Tagged: Skype

The Girl Effect: Part 1

Dreaming of the future can be a fun and daunting task that we often do. All of the hopes and aspirations bundled like a warm jacket keeping us cozy on a cold night. In the back of our minds fear creeps ever so slowly, then it finally makes its appearance. Sometimes it comes in the form of discouraging words or failed attempts by fellow peers with the same ambitions.

Recently, I was part of a Skype conversation with some friends, talking about dreams and discovered The Girl Effect. This movement was put together by the Nike Foundation and has had a profound impact on my paradigm of life.

I watched the stories of 5 young girls who realized what their dreams were and began making steps toward it, except for one. This left me unsettled.

These last two months of living in the Philippines I’ve seen young children playing and enjoying life on the streets every day. I can only imagine what they dream of accomplishing when they get older. But what if they aren’t able to achieve them because of life’s circumstances or the inability to further their education due to the lack of resources?
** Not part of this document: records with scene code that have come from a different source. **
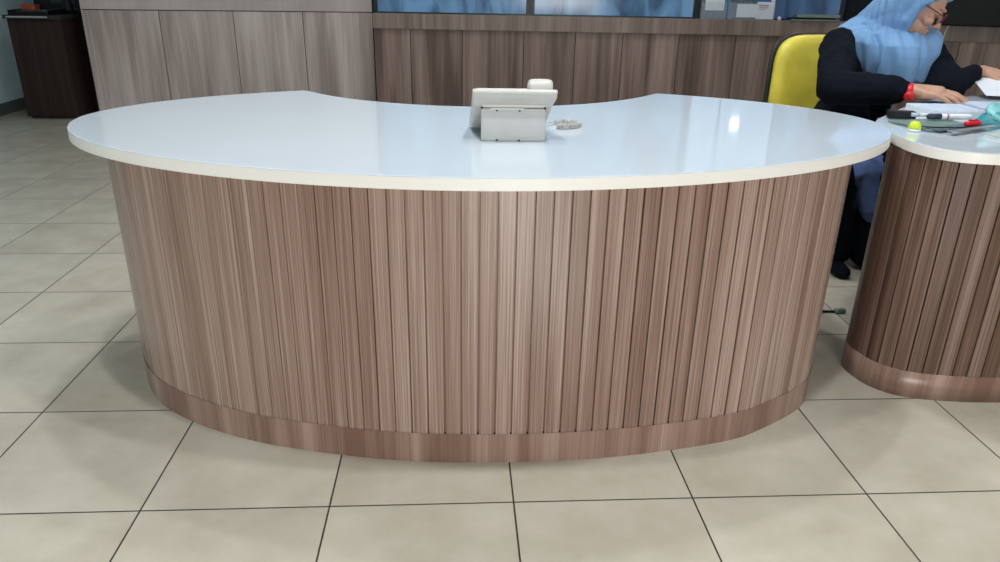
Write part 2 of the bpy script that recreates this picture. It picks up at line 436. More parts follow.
# top outline: ellipse cut by a circle at the back
ex, ey, ea, eb = 1.3165, .789, 1.211, .7101; cxx, cyy, cr = 1.316, 1.822, .797
NN = 1.90
ell = []
for k in range(720):
    t = 2*math.pi*k/720
    c, s = math.cos(t), math.sin(t)
    p = Vector((ex+ea*math.copysign(abs(c)**(2/NN), c), ey+eb*math.copysign(abs(s)**(2/NN), s)))
    ell.append(p)
def inside(p, r=cr): return (p-Vector((cxx, cyy))).length < r
idx = [i for i in range(720) if inside(ell[i])]
i0, i1 = min(idx), max(idx)
A_ = ell[i1+1] if i1+1 < 720 else ell[0]; B_ = ell[i0-1]
def ang(p): return math.atan2(p.y-cyy, p.x-cxx)
out = [ell[k % 720] for k in range(i1+1, 720+i0)]       # ccw from left cusp round the front to the right cusp
aB, aA = ang(out[-1]), ang(out[0])
if aB > 0: aB -= 2*math.pi
if aA > 0: aA -= 2*math.pi
arc = [Vector((cxx+cr*math.cos(aB+(aA-aB)*k/60), cyy+cr*math.sin(aB+(aA-aB)*k/60))) for k in range(1, 60)]
slab = out+arc
bm = bmesh.new(); prism(bm, slab, H-TH, H-.0015)
o = obj('countertop_edge', bm, M_edge, ctr, bevel=.0012); ctr_inv(o)
bm = bmesh.new()
P, _ = resample(slab, .01)
def inset(P, d):
    n = len(P); r = []
    for i in range(n):
        t = (P[(i+1) % n]-P[i-1]).normalized(); r.append(P[i]-Vector((t.y, -t.x))*d)
    return r
prism(bm, slab, H-.0045, H)
o = obj('countertop', bm, M_top, ctr, bevel=.003); ctr_inv(o)
# fix: the edge stops under the sheet
base = [(.150, .90), (.178, .78), (.218, .668), (.268, .568), (.345, .472), (.45, .389), (.605, .304), (.783, .242), (1.058, .182), (1.35, .1635),
        (1.654, .181), (1.95, .237), (2.089, .297), (2.246, .402), (2.318, .50), (2.366, .60), (2.415, .71), (2.435, .83), (2.40, .98), (2.26, 1.12), (2.07, 1.235),
        (1.98, 1.24), (1.85, 1.135), (1.65, 1.02), (1.33, .965), (1.0, 1.02), (.80, 1.13), (.66, 1.245), (.57, 1.25), (.36, 1.17), (.20, 1.05)]
bo = catmull([Vector(p) for p in base], 10)
rg = random.Random(5)
def gapm(p, i):
    if p.y > .95: return .003
    k = min(1, max(0, (p.x-.75)/.55))
    return .0013+.0030*k+rg.uniform(-.0004, .0006)
ctr_inv(slatted(bo, .088, H-TH, M_slat, ctr, .0432, gapm, True, 'slatted_body', 3))
ctr_inv(wallstrip(bo, 0, .089, M_plinth, ctr, 'plinth', off=.0012))
bm = bmesh.new(); prism(bm, inset([v for v in resample(bo, .02)[0]], .012), .02, H-TH-.002); ctr_inv(obj('carcass', bm, M_hole, ctr))

# ---- right desk
H2 = .785
rd = tag(empty('curved_desk', (3.5, .9, 0)), 'smaller curved desk at the right with cluttered white top and walnut slats darkened for shade', 'desk')
rb = [(2.96, 1.17), (2.81, 1.02), (2.69, .885), (2.582, .765), (2.520, .675), (2.520, .585), (2.55, .515), (2.61, .465), (2.72, .435), (2.90, .42), (3.3, .42), (3.8, .46), (4.3, .60), (4.62, .85), (4.66, 1.1), (4.6, 1.25)]
rbo = catmull([Vector(p) for p in rb], 12, closed=False)
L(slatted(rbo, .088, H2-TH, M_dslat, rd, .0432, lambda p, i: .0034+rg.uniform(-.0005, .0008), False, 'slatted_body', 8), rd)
L(wallstrip(rbo, 0, .089, M_plinth, rd, 'plinth', off=.0012, closed=False, thick=.002), rd)
L(wallstrip(rbo, .001, H2-TH-.001, M_recess, rd, 'inner_panel', off=-.018, closed=False, thick=.018), rd)
rs = [(2.80, 1.13), (2.68, 1.0), (2.60, .91), (2.562, .83), (2.545, .75), (2.525, .65), (2.517, .56), (2.540, .475), (2.60, .42), (2.72, .392), (2.90, .38), (3.3, .38), (3.85, .42), (4.35, .56), (4.70, .83), (4.74, 1.12), (4.55, 1.42), (4.1, 1.56), (3.5, 1.54), (3.15, 1.42), (2.95, 1.27)]
rso = catmull([Vector(p) for p in rs], 10)
bm = bmesh.new(); prism(bm, rso, H2-TH, H2-.0015); L(obj('countertop_edge', bm, M_edge, rd, bevel=.0012), rd)
bm = bmesh.new(); prism(bm, rso, H2-.0045, H2); L(obj('countertop', bm, M_top, rd, bevel=.003), rd)

# ------------------------------------------------------------------ desk telephone, seen from behind
ph = tag(empty('desk_telephone', (1.365, .53, H)), 'putty coloured desk telephone seen from behind, standing on the white countertop', 'telephone')
ph.rotation_euler = (0, 0, math.radians(-1.2))
# local: x across, -y towards the viewer; stand bottom at y=-.065
bm = bmesh.new()
rs_ = RX(12)
box(bm, (0, -.052, .042), (.170, .008, .082), RX(-9))
box(bm, (0, -.0645, .004), (.168, .012, .007))
obj('stand', bm, M_phone2, ph, bevel=.0015)
bm = bmesh.new()
# wedge sides of the stand
bm.free()
for s in (-1, 1):
    bm = bmesh.new()
    v = [bm.verts.new((s*.0835, y, z)) for y, z in ((-.058, .003), (-.043, .086), (.075, .030), (.085, .003))]
    v2 = [bm.verts.new((s*.0795, y, z)) for y, z in ((-.058, .003), (-.043, .086), (.075, .030), (.085, .003))]
    bm.faces.new(v); bm.faces.new(v2[::-1])
    for i in range(4): bm.faces.new((v[i], v[(i+1) % 4], v2[(i+1) % 4], v2[i]))
    obj('stand_wing', bm, M_phone2, ph, bevel=.001)
for x, z in ((-.082, .084), (-.043, .078), (.016, .078), (.0865-.004, .084)):
    bm = bmesh.new(); box(bm, (x, -.0515-(.084-z)*.16, z), (.0055, .005, .0055), RX(-9)); obj('slot', bm, M_hole, ph)
for x in (-.043, .015): bm = bmesh.new(); box(bm, (x, -.0712, .0035), (.006, .002, .004)); obj('slot', bm, M_hole, ph)
bm = bmesh.new()
box(bm, (-.017, -.0525, .0815), (.088, .004, .006), RX(-9)); box(bm, (0, -.0475, .0885), (.166, .008, .008), RX(-9))
obj('hinge_bar', bm, M_phone, ph, bevel=.0006)
# body: wide tilted case, rear top edge towards the viewer; cross section extruded along x
bm = bmesh.new()
sec = [(-.068, .127), (-.064, .112), (-.046, .088), (.060, .012), (.120, .004), (.128, .014), (.092, .040), (-.050, .132), (-.062, .133)]
def xs(w0, w1): return w0, w1
lo = []; hi = []
for (y, z) in sec:
    k = 0 if z > .1 else .008
    q = max(0, y+.02)*.09
    lo.append(bm.verts.new((-.107+k*.4-q, y, z))); hi.append(bm.verts.new((.113-k*1.6-q, y, z)))
bm.faces.new(lo); bm.faces.new(hi[::-1])
for i in range(len(sec)): bm.faces.new((lo[i], lo[(i+1) % len(sec)], hi[(i+1) % len(sec)], hi[i]))
obj('body', bm, M_phone, ph, bevel=.003)
bm = bmesh.new(); box(bm, (-.030, -.003, .1035), (.138, .100, .008), RX(-33)); obj('faceplate', bm, M_phone, ph, bevel=.003)
def rbox(bm, c, s, rot, r):
    v = box(bm, c, s, rot)
    return v
bm = bmesh.new()
tilt = RX(-31)
hs = [(-.088, .028, .018), (-.082, .0335, .032), (-.05, .0335, .032), (-.030, .023, .018), (.035, .020, .014), (.05, .0245, .022), (.078, .0250, .022), (.084, .020, .014)]
rings = []
for yy, wx, hz in hs:
    ring = []
    for k in range(16):
        a = 2*math.pi*k/16; c, s = math.cos(a), math.sin(a)
        v = tilt @ Vector((wx*math.copysign(abs(c)**.5, c), yy, hz*.62*math.copysign(abs(s)**.5, s)))
        ring.append(bm.verts.new(v+Vector((.069, .022, .0985))))
    rings.append(ring)
for a, b in zip(rings, rings[1:]):
    for k in range(16): bm.faces.new((a[k], a[(k+1) % 16], b[(k+1) % 16], b[k]))
bm.faces.new(rings[0][::-1]); bm.faces.new(rings[-1])
obj('handset', bm, M_phone, ph, smooth=True)
bm = bmesh.new(); pts = []
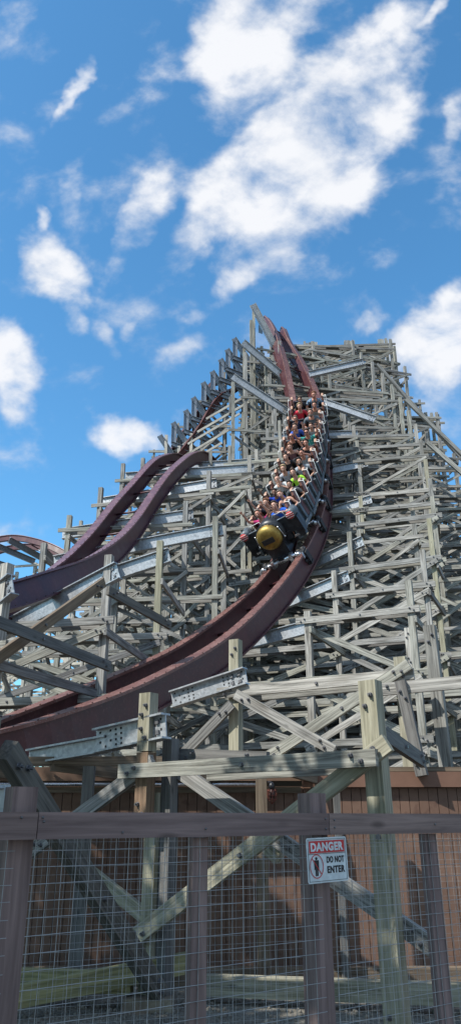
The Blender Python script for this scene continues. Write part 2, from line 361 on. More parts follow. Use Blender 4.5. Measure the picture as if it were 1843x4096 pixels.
def bent(P0,d,us,tops,label,group,cat='trestle frame',lev=1.5,sec=.15,det=False,mat=W_GREY,step=1.6,xprob=.8,phase=0,next_off=None,zmin=0.,name='timber_trestle_frame',planks=2):
    """a trestle frame across the track: columns at offsets us along d, ledgers in pairs, crossed braces bay by bay"""
    BD,BR=(.15,.145) if det else (.12,.11)
    P0=V(P0);d=V(d).normalized();n=d.cross(V((0,0,1)))      # n points to the camera side
    if n.y>0: n=-n
    root=empty(name,(P0.x,P0.y,0),label,cat,group)
    at=lambda u,z,o=0: V((P0.x,P0.y,0))+d*u+V((0,0,z))+n*o
    for u,t in zip(us,tops):
        if t<1: continue
        timber('column',at(u,-.15),at(u,t),sec,sec,n,random.choice([mat,mat,mat,W_POST if det else mat]),root)
        z=1.2+random.random()
        if t>3:
            while z<t-1.2:           # lapped splice timbers bolted beside the column
                if random.random()<.45: timber('splice_block',at(u+sec*.92*random.choice((-1,1)),z),at(u+sec*.92*random.choice((-1,1))*0+sec*.92*(1 if random.random()<.5 else -1),z+.9),sec*.8,sec*.75,n,mat,root) if False else timber('splice_block',at(u-sec*.88,z),at(u-sec*.88,z+.9),sec*.8,sec*.72,n,mat,root,endbolts=det)
                z+=3.4
    zt=max(tops);z=zt-.35-phase;levels=[]
    while z>zmin+.4: levels.append(z);z-=lev
    nb=0
    for li,z in enumerate(levels):
        i=0
        while i<len(us)-1:
            j=i+1
            if j<len(us)-1 and random.random()<.6 and min(tops[i:j+2])>z: j+=1
            if min(tops[i:j+1])>=z-.05 and nb<96:
                j_=random.uniform(-.05,.05)
                a,b=us[i]-random.uniform(.2,.32),us[j]+random.uniform(.2,.32)
                timber('beam',at(a,z+j_,sec/2+.031),at(b,z+j_,sec/2+.031),.055,BD,n,mat,root,endbolts=det);nb+=1
                if planks>1:
                    q=(b-a)
                    timber('beam',at(a+q*random.uniform(0,.15),z+j_-.03,-sec/2-.031),at(b-random.uniform(0,.1)*q,z+j_-.03,-sec/2-.031),.055,BD,n,mat,root);nb+=1
                    timber('packing_block',at(a+q*.38,z+j_-.015,0),at(a+q*.62,z+j_-.015,0),sec-.01,.12,n,W_DARK,root)
            i=j
    nx=0
    for i in range(len(us)-1):
        t=min(tops[i],tops[i+1]);k=0
        zz=[z for z in levels if z<=t]
        for z0,z1 in zip(zz[1:],zz):
            for s in(0,1):
                if random.random()<xprob and nx<98:
                    a,b=(us[i]-.12,z0-.05),(us[i+1]+.12,z1-.12)
                    if s: a,b=(us[i]-.12,z1-.12),(us[i+1]+.12,z0-.05)
                    o=(sec/2+.093) if s==0 else -(sec/2+.093)
                    timber('brace',at(a[0],a[1]+random.uniform(-.08,.08),o),at(b[0],b[1]+random.uniform(-.08,.08),o),.05,BR,n,mat,root,endbolts=det and s==0);nx+=1
    if next_off is not None:        # members tying this frame to the one behind it
        off=V(next_off)
        kk=0
        for u,t in zip(us,tops):
            for q,z in enumerate(levels):
                if z<t and q%2==0 and kk<40:
                    pa=at(u+sec*.8,z-.25);pb=pa+off
                    timber('tie_beam',pa-off*.1,pb+off*.1,.06,.15,d,mat,root);kk+=1
                if z<t and q%3==1 and kk<60 and random.random()<.7:
                    pa=at(u-sec*.9,z);pb=at(u-sec*.9,z-lev*1.1)+off
                    timber('tie_brace',pa,pb,.05,.15,d,random.choice([mat,W_DARK]),root);kk+=1
    return root,at,n
GA='timber trestle frames carrying the steep maroon track'
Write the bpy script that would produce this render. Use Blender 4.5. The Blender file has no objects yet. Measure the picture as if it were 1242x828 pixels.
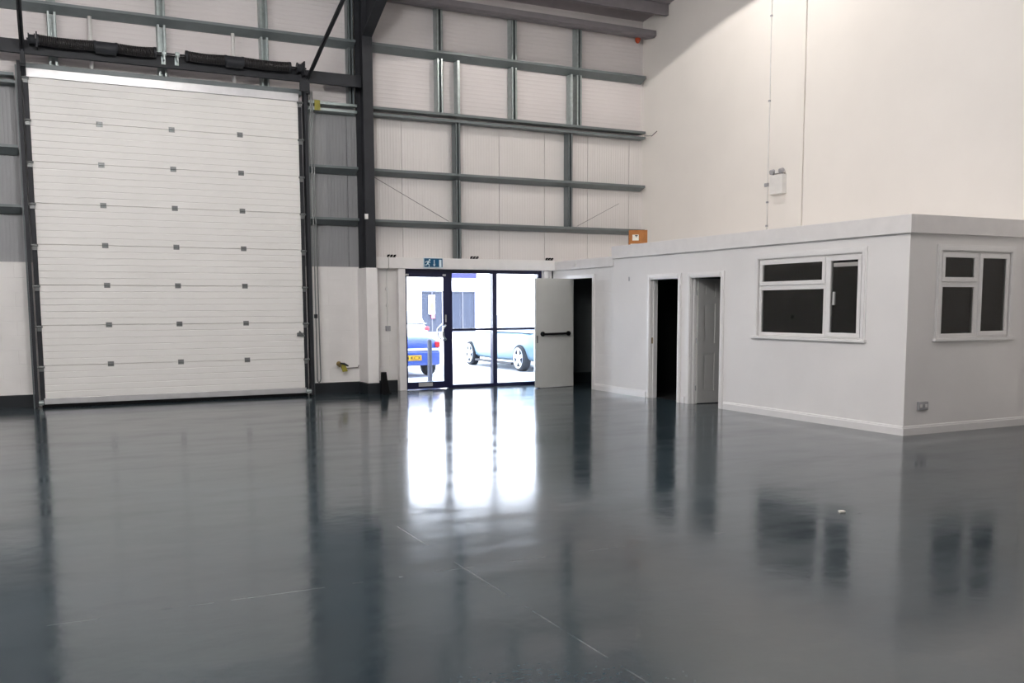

This question was the very thing that led me down a long spiraling path of reassessment. Reassessment of my life and how I choose to perceive it. I was given the tools and luxury of attending school, not only just public school, but a private High School. I learned what my strengths and weakness were and made plans to work on what needed to be fixed. I fixed some of those things and started dreaming of the bright future that I envisioned.

Thinking back of how blessed I was, the word selfish ran across my mind. SELFISH. Don’t know why it came across my mind, but it sat there and I began to unravel what that word meant to me.

self·ish/ˈselfiSH/
Adjective:
(of a person, action, or motive) Lacking consideration for others; concerned chiefly with one’s own personal profit or pleasure. (Got this definition here).

From the definition above, I realized that I lived a life of selfishness for a long time. I never did anything without figuring out how it would benefit me and give me leverage to something I wanted. But when I got what I wanted, I never shared how I got it, thus learning I was selfish.

Now I’m not trying to put myself down because of my outlook on life when I was in high school, but rather discouraged that I wasn’t aware of what I was doing. I was setting myself up for failure thinking that everyone had the same opportunities as I had to get what they wanted in life.

I was completely wrong. As I sat through my first two years of college, I saw friends move schools and make other big life decisions and quickly learned that there was a system in place that can stop someone from achieving their dreams.

But millions of young people outside of the US don’t have the luxury of even making it to college to realize their dreams can’t come true. It just stops.